Uscire dalla dipendenza dall’alcol si può

Gentile direttore, desidero raccontare la mia storia, che è una testimonianza, affinché sia di buon auspicio per coloro che hanno lo stesso mio problema, e cioè la dipendenza dall’alcol. Sono giunto al superamento dei 50 anni con un notevole bagaglio di esperienza positive (poche) e negative (tante). Perdita di persone care, delusioni e tradimenti degli amici, delusioni d’amore, fallimenti dei rapporti di coppia, perdita del lavoro e di denaro. Si cade in una situazione disperata, si pensa addirittura al suicidio fisico, che poi diventa mentale come è successo a me. Ci si avvicina all’alcol, anche e soprattutto con l’aiuto di pseudoamici che ti coinvolgono, e l’ebbrezza che produce l’alcol ti conducono a una effimera situazione di benessere momentaneo. Poi in un raro momento di lucidità ti chiedi cosa stai facendo, ma non lo sai e continui a bere. Un giorno un signore mi parla del Cat (Club alcologico territoriale), all’inizio non è una bella esperienza, mi sembrava inutile, ma tra alti e bassi non ho più toccato l’alcol. Vorrei che questa testimonianza non restasse vana, ma servisse di esempio per altri e riuscisse a sensibilizzare l’opinione pubblica in generale, le autorità competenti in materia, gli educatori laici e non, i familiari. Mi auguro che tutti comprendano che questo problema che affligge la società non è di facile soluzione, ma con la buona volontà dei cittadini, può produrre effetti positivi senza creare eccessivo onere sulla spesa pubblica.

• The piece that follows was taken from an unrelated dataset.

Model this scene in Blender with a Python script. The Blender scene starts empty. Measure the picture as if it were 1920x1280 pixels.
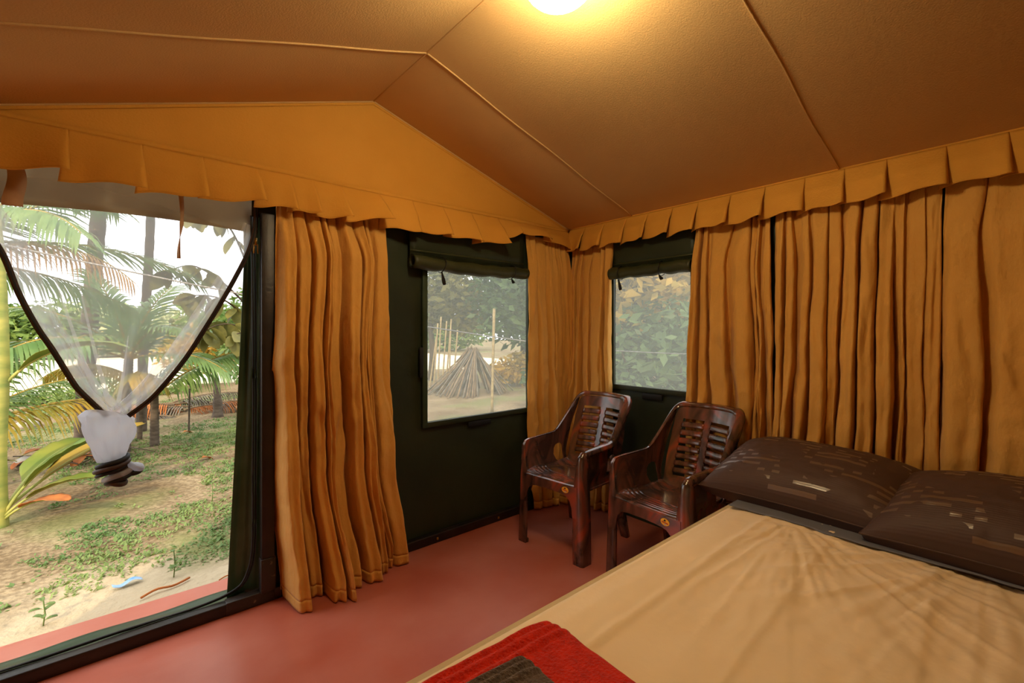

Un componente del club 132 Cortemilia

Il tema della dipendenza dall’alcol è molto complesso e ha molte sfaccettature. Pensiamo soltanto agli incidenti stradali dovuti a un tasso alcolemico superiore al consentito e alle conseguenze a volte mortali anche per terze persone. Oppure pensiamo alle varie forme di violenza, pure all’interno delle famiglie, dovute all’abuso di alcolici. In questo senso l’alcol fa il paio con le diverse droghe che tolgono i freni inibitori e lasciano scatenare i peggiori istinti nelle persone. Non dobbiamo neanche dimenticare le conseguenze fisiche negative che l’abuso di queste sostanze porta con sé: dalla cirrosi epatica alle malattie cardiovascolari, ai danni al cervello. Per non parlare degli effetti negativi nella vita sociale. L’appello che viene da questa lettera però ci fa andare al cuore del problema: troppo spesso il motivo per cui si cade nell’alcolismo o nella dipendenza da stupefacenti è che in queste sostanze si cerca la soluzione ai propri problemi, o meglio si cerca di dimenticare i problemi, ci si lascia andare come in una sorta di lento suicidio. Ma alla fine non si risolve nulla, si fa solo del male a se stessi e agli altri. La bottiglia non è un vero amico, come non sono amici quelli che ti invitano a bere per dimenticare, o solo per stare in compagnia, per mantenere una facciata allegra quando il cuore è triste. Il vero amico ti sta accanto, ti consola, ti incoraggia, non ti offre delle scappatoie. Mi vengono in mente alcune parole del Papa nella sua recente esortazione Evangelii gaudium, dove parla della gioia, della realizzazione a cui tutti aspiriamo. «Riconosco», scrive, «che la gioia non si vive allo stesso modo in tutte la tappe e circostanze della vita, a volte molto dure. Si adatta e si trasforma, e sempre rimane almeno come uno spiraglio di luce che nasce dalla certezza personale di essere infinitamente amato, al di là di tutto. Capisco le persone che inclinano alla tristezza per le gravi difficoltà che devono patire, però poco alla volta bisogna permettere che la gioia della fede cominci a destarsi, come una segretama ferma fiducia, anche in mezzo alle peggiori angustie» (n. 6). Non vale la pena lasciarsi abbattere dalle difficoltà, annegando le preoccupazioni nell’alcol o nella droga che ci portano all’autodistruzione. Cerchiamo piuttosto quello «spiraglio di luce», ravviviamo la nostra speranza nel Dio che ci ama.